Material shown:

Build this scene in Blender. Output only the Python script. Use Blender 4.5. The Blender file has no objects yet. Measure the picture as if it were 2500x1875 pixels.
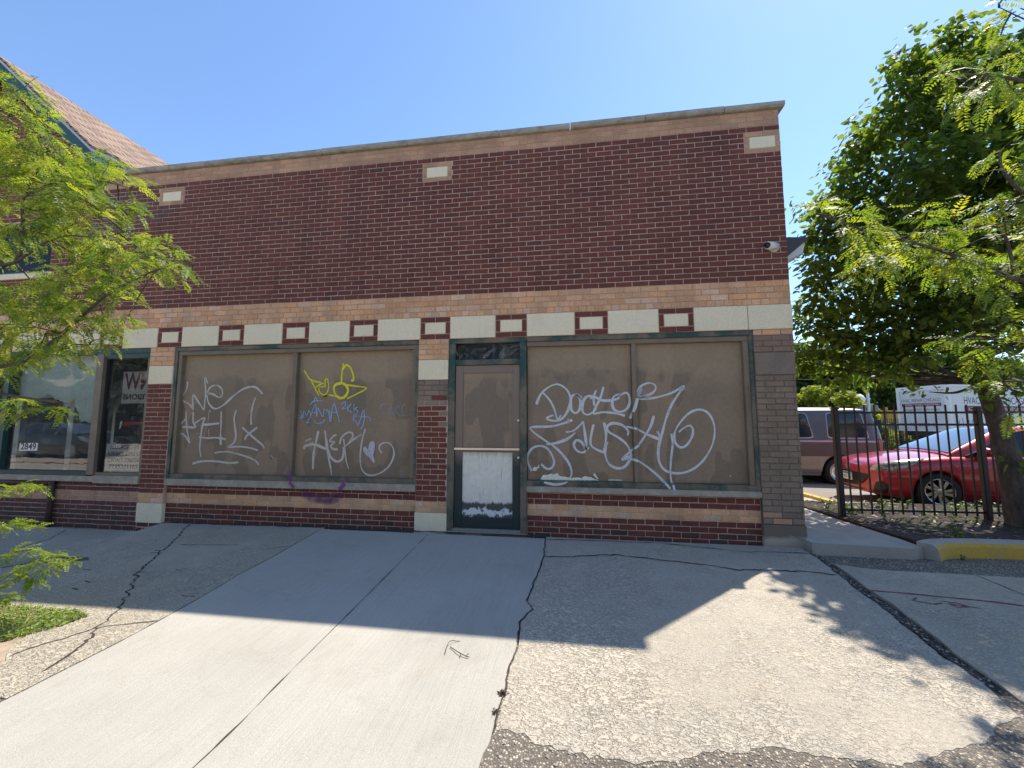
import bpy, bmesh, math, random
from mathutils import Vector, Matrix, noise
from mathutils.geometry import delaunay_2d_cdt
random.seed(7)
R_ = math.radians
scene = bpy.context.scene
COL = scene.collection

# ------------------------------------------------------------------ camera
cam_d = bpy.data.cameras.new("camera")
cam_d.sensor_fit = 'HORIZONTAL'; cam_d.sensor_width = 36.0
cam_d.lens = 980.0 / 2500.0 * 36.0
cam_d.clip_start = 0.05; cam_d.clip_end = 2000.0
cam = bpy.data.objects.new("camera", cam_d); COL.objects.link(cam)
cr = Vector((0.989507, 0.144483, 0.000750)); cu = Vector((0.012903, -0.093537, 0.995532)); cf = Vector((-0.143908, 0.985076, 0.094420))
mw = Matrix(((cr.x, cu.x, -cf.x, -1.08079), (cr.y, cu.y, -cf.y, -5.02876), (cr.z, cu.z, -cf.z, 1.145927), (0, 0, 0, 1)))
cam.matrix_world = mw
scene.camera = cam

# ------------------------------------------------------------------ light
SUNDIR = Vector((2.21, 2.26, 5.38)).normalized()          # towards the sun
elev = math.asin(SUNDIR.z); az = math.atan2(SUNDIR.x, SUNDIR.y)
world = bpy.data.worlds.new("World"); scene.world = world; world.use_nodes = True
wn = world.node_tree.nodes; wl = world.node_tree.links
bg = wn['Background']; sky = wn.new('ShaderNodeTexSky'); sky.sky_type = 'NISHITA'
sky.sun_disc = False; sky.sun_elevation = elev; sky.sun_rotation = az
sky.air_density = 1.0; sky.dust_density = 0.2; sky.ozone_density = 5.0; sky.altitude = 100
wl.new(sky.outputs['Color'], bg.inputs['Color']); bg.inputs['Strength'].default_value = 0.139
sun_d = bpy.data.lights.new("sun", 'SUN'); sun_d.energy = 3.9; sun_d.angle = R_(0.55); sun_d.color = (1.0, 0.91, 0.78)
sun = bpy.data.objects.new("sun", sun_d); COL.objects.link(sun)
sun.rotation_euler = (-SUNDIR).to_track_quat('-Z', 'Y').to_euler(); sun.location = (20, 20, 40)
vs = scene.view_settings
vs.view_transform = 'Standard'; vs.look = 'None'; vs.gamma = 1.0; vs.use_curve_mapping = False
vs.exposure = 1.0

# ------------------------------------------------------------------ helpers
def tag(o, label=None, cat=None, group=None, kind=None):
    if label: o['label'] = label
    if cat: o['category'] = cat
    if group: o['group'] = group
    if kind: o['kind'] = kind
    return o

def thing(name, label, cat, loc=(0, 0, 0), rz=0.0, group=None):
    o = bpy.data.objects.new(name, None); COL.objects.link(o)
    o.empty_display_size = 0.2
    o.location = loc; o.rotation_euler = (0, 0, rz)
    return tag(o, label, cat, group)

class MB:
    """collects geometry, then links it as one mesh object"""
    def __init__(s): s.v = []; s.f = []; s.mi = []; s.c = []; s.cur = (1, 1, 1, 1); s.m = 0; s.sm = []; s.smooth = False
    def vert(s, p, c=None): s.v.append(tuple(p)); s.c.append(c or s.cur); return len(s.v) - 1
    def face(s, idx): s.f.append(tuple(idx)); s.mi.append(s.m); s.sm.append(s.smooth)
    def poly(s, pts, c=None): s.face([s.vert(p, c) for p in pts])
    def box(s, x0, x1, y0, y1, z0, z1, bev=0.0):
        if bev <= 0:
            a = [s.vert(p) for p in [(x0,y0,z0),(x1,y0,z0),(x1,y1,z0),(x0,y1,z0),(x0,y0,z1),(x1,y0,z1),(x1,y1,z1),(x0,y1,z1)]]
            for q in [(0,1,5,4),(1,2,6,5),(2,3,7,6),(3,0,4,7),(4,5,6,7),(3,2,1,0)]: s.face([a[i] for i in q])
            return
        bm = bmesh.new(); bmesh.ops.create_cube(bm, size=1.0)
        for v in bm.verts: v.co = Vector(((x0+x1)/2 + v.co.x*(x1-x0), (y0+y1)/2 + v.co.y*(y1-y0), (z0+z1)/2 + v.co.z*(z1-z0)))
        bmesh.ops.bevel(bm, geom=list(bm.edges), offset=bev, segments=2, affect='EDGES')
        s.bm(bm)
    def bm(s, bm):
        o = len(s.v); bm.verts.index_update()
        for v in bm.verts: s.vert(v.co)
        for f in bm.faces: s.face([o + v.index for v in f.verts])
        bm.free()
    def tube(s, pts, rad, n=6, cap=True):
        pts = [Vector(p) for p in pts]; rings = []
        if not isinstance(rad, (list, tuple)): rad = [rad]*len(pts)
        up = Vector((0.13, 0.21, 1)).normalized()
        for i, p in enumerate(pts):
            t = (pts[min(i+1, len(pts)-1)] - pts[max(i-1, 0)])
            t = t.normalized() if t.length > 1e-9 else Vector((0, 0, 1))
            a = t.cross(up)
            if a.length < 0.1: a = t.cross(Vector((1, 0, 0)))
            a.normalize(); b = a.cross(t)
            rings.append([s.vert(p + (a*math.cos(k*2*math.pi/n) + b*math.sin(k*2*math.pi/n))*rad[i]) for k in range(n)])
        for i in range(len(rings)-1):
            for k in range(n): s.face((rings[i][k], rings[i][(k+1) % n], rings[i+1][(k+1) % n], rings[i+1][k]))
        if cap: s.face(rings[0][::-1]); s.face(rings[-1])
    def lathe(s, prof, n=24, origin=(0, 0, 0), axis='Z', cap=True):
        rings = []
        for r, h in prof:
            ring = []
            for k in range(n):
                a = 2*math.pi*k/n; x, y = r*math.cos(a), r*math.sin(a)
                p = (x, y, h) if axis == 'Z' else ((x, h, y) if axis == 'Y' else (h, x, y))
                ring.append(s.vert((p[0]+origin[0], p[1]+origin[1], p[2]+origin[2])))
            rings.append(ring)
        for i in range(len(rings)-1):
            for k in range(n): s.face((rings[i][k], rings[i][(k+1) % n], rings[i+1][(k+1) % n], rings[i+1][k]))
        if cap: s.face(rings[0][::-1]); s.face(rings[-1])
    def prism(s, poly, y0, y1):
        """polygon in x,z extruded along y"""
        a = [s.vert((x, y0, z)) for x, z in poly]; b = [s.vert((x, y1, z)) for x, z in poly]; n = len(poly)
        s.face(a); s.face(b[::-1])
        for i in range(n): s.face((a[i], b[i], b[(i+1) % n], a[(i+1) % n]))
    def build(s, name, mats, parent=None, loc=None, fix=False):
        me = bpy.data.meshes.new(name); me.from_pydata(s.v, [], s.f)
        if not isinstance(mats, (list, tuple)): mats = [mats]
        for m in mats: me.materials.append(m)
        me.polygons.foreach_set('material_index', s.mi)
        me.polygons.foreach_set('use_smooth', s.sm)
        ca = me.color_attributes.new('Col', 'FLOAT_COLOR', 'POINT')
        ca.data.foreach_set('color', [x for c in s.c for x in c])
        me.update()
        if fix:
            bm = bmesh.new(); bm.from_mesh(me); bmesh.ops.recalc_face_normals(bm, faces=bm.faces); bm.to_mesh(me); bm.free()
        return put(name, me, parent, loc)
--
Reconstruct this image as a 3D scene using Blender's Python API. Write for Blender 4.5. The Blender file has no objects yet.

Short task:
Nothing but the lines from the one with "Build this scene" through the one with "scene.camera = cam" should be copied, word for word. Pictures are left out.

Solution to the exercise:
Build this scene in Blender. Output only the Python script. Use Blender 4.5. The Blender file has no objects yet. Measure the picture as if it were 2500x1875 pixels.
import bpy, bmesh, math, random
from mathutils import Vector, Matrix, noise
from mathutils.geometry import delaunay_2d_cdt
random.seed(7)
R_ = math.radians
scene = bpy.context.scene
COL = scene.collection

# ------------------------------------------------------------------ camera
cam_d = bpy.data.cameras.new("camera")
cam_d.sensor_fit = 'HORIZONTAL'; cam_d.sensor_width = 36.0
cam_d.lens = 980.0 / 2500.0 * 36.0
cam_d.clip_start = 0.05; cam_d.clip_end = 2000.0
cam = bpy.data.objects.new("camera", cam_d); COL.objects.link(cam)
cr = Vector((0.989507, 0.144483, 0.000750)); cu = Vector((0.012903, -0.093537, 0.995532)); cf = Vector((-0.143908, 0.985076, 0.094420))
mw = Matrix(((cr.x, cu.x, -cf.x, -1.08079), (cr.y, cu.y, -cf.y, -5.02876), (cr.z, cu.z, -cf.z, 1.145927), (0, 0, 0, 1)))
cam.matrix_world = mw
scene.camera = cam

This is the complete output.